Agenda item

2024/25 Financial Monitoring - Forecast Position at Quarter 2

This report outlines forecast financial position of the organisation at the end of 2024/25 based on the information known at the end of the second quarter.

 

Cabinet Portfolio Holder – Councillor Peter Butlin

Minutes:

Councillor Peter Butlin, Portfolio Holder for Finance and Property, reminded Members of the overspends because of service demand which were set out in the quarter 1 report and of the financial recovery plan that was put in place as a result.  The position in quarter 2 was a headline overspend of £41.6m, however, taking account of funding and reserves already set aside the net residual overspend was £9.5m which would need to be funded from reserves at the end of the financial year.
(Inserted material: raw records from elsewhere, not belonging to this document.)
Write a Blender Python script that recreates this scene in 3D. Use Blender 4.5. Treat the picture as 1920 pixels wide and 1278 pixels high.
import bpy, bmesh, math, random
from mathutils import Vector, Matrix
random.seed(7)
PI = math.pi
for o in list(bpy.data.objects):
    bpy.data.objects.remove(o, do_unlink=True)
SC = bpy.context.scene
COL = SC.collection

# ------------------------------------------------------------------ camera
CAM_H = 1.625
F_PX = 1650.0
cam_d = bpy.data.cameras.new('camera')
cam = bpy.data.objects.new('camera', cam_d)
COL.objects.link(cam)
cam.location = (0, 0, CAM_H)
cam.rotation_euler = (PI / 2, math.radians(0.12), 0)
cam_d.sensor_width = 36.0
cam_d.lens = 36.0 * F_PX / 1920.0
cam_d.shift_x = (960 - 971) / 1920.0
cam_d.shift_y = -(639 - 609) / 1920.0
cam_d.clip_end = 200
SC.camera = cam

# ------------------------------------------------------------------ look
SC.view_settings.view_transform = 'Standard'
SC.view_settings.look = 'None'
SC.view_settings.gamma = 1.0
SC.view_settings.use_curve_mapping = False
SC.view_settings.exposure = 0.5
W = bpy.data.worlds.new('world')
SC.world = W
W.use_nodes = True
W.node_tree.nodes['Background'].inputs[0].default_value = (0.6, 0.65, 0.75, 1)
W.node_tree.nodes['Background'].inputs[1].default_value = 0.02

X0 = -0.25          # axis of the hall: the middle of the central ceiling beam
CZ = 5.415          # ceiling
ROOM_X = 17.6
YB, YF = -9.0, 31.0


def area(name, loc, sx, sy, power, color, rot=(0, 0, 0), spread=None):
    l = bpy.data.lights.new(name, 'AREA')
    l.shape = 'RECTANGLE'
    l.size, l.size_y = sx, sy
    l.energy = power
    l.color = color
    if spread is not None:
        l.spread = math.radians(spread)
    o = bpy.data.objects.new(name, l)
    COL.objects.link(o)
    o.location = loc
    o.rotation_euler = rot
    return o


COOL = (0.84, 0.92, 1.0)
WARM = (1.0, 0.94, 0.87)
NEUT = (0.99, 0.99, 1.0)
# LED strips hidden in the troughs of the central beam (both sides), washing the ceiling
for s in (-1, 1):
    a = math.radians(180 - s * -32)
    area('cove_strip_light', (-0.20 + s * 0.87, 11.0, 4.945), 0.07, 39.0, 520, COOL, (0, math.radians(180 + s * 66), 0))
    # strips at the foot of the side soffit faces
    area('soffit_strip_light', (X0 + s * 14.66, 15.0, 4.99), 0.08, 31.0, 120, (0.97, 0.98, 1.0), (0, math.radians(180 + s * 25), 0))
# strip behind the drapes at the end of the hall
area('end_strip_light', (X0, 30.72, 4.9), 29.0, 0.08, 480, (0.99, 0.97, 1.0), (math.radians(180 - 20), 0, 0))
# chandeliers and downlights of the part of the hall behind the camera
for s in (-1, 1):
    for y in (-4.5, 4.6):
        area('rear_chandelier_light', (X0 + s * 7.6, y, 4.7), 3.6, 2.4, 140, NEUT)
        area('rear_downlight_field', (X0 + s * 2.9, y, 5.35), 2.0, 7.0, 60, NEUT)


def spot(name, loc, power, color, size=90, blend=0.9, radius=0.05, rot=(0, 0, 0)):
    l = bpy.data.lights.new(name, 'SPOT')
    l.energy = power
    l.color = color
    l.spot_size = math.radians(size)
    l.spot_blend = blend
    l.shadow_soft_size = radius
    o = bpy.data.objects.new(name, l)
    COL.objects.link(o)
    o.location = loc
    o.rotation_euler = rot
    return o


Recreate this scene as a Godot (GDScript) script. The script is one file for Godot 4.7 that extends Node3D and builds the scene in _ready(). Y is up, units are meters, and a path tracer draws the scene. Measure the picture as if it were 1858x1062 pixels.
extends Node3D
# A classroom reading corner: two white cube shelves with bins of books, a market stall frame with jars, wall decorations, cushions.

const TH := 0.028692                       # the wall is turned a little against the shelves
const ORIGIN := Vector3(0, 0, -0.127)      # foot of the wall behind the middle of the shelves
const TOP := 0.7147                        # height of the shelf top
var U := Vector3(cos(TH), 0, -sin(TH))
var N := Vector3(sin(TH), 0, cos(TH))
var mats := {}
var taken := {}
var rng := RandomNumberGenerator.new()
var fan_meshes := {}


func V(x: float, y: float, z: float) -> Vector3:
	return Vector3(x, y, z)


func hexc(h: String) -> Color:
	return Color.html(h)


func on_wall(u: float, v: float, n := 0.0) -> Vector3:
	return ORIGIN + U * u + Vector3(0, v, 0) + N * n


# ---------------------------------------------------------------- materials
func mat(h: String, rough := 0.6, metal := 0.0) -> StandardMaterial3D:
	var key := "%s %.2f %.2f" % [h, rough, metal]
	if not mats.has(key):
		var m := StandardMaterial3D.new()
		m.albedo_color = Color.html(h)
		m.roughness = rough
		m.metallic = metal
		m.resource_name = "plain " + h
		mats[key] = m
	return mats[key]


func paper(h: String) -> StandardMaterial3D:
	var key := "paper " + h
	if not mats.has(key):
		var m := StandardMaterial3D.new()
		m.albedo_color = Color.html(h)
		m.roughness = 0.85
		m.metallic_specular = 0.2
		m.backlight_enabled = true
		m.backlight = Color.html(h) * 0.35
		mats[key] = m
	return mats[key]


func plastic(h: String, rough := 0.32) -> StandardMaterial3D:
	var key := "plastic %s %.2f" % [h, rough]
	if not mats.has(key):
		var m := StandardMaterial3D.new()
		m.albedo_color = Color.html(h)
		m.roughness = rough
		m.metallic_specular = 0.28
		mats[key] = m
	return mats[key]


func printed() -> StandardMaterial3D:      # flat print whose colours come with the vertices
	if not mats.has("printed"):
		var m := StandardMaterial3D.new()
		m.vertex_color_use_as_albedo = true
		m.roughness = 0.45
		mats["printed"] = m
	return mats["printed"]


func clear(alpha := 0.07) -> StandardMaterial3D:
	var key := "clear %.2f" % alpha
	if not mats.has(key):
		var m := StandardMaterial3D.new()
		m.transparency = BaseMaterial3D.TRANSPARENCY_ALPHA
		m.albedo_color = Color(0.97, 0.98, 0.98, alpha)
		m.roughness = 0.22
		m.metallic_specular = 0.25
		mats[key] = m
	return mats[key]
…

In percentage terms, the net residual overspend was at 2.4% which was over the +/- 2% tolerance but it was a considerable improvement from the quarter 1 position when it was 6.7%.   Councillor Butlin noted that the net overspend masked the fact there was a £24.8m net service overspend, off-set by £15.3m corporate services underspend, which included higher than budgeted interest from treasury management returns.  He explained the service pressures related to an ongoing increase in volume and demand in social care (Adult and Children’s), market failure in terms of excessive costs for placements and lack of capacity, insufficient funding for SEND, and Home to School Transport. 

 

Councillor Butlin went on to outline the savings forecast as 59% of the £16.2m required for the year and explained that the shortfall (£6.6m) was largely due to the service pressures causing overspends.

 

He concluded by referring to the section of the report dealing with Capital, and the quarter 2 forecast for controllable spending which sat at £176.1m with the total forecast on capital spend rising to £201.2m when other spend such as s278 contributions and economic-growth related activity was also considered.  

 

Councillor John Holland commented on the need to focus on putting residents first.  He noted the challenges of bring up children with SEND and the high (emotional and financial) cost of taking children into care.  However, he considered that there was more to be done with partner agencies who were able to raise funds to support those who required services. 

 

Councillor Jerry Roodhouse referred to the unsustainable increases in demand for services set out in the report and whilst he had noted the content of the Chancellor’s Autumn Statement particularly regarding funding for SEND, the detail of this and the Local Government Settlement were still awaited.  He had concerns regarding the service pressures causing overspends as although spending was slowing, the trajectory was still heading in the wrong direction and he sought assurance that the Council was not heading towards a Section 114 Notice from the Section 151 Officer. 

 

Councillor Isobel Seccombe noted that all groups would be having conversations with the finance team regarding budget preparations.  She noted that Officers had worked hard to support the Financial Recovery Plan and the Council was now in a better position. This did not resolve the challenge of increasing demand for services which was being faced nationally.   The Council was aware of the challenges and was working hard to mitigate the cost of demand by putting in solutions and trying to reduce costs.  The Council had a responsibility to all tax payers to provide the services that mattered to them and it was a challenge to manage everyone’s needs and expectations.

 

Councillor Andy Crump supported the pre-emptive steps that had been taken to balance the budget and emphasised the need to manage the budget properly and sensibly.  He noted the impact of the Chancellor’s Autumn Statement on businesses in the private sector which supported Council services and foresaw additional budgetary pressure as a result.

 

Councillor Peter Butlin emphasised that the Council had never not delivered a service, but there was a need to balance the budget.  The Council had an obligation to deliver services in the best and most affordable manner.  The statutory override was only available until 2026 and the only foreseeable way the position could be resolved was through the introduction of new legislation.  He noted the government’s announcements regarding increasing National Insurance Contributions and the national minimum wage would be an additional pressure as a lot of the Council’s services were commissioned.  Overall, he considered it was a good report and the Section 151 Officer would keep Group Leaders up to date on the pressures and how the budget was being balanced.  He welcomed the efforts of Officers to control expenditure whilst continuing to deliver services.

 

Resolved:

 

That Cabinet:

 

1.     Notes the forecast net residual service overspend of £9.487m (2.4%) that would need to be funded from reserves at the end of 2024/25;

 

2.     Notes the forecast delivery of savings for 2024/25 of £9.529m (59%), and the consequent shortfall against the target;

 

3.     Notes the forecast capital spend for 2023/24 of £176.138m;

 

4.     Notes and approves the movement in the forecast spend on the capital programme of £12.776m from 2024/25 into future years; and

 

5.     Approves the transfer of £4.885m from the Revolving Fund to the Revenue Investment Fund as detailed in Section 6 of the report.